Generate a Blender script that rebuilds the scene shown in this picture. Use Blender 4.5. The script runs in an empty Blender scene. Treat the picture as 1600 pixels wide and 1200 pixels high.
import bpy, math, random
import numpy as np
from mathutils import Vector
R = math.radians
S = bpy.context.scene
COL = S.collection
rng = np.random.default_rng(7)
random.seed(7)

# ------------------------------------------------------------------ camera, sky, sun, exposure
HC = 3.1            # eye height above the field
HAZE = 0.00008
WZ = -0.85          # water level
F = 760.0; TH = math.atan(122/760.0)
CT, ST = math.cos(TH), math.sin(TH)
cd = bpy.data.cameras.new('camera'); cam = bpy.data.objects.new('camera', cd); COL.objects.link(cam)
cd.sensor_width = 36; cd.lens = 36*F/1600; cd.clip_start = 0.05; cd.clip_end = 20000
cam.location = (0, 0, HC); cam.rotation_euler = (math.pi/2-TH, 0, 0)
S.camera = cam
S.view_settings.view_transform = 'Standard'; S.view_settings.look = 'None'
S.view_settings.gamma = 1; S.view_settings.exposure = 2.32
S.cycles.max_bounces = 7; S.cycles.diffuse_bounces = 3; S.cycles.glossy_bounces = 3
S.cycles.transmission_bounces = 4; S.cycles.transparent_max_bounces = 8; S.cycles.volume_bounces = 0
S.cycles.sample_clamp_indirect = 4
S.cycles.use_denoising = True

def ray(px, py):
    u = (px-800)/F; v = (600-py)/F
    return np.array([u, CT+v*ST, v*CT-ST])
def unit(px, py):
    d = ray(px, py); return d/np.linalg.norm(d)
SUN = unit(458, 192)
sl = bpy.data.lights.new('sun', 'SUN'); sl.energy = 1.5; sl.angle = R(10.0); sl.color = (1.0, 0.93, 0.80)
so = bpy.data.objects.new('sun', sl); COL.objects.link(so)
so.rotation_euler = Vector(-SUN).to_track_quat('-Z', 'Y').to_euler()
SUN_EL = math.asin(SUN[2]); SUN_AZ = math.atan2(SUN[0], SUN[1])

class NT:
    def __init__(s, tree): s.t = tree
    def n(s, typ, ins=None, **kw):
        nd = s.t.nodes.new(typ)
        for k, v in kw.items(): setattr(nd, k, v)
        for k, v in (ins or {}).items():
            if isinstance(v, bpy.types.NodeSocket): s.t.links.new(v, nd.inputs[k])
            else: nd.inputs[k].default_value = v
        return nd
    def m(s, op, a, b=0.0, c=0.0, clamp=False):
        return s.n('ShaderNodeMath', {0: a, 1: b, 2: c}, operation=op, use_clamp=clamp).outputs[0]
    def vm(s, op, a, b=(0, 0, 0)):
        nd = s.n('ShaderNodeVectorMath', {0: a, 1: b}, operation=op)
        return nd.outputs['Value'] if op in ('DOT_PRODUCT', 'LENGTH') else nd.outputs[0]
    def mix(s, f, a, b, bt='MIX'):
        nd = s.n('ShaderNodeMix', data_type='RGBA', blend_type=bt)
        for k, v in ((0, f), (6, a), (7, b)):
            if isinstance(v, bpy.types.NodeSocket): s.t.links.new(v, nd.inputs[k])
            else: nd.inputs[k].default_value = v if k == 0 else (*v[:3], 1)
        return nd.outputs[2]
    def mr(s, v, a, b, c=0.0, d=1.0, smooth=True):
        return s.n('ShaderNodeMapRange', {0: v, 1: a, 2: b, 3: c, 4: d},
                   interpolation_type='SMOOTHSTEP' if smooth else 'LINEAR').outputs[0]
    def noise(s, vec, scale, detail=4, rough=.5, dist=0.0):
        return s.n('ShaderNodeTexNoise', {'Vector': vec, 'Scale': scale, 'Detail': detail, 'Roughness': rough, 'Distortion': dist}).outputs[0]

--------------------

● WHAT IS EXPECTED:
Every line that holds the word "scene" should be extracted.

● EXERCISE RESPONSE:
Generate a Blender script that rebuilds the scene shown in this picture. Use Blender 4.5. The script runs in an empty Blender scene. Treat the picture as 1600 pixels wide and 1200 pixels high.
S = bpy.context.scene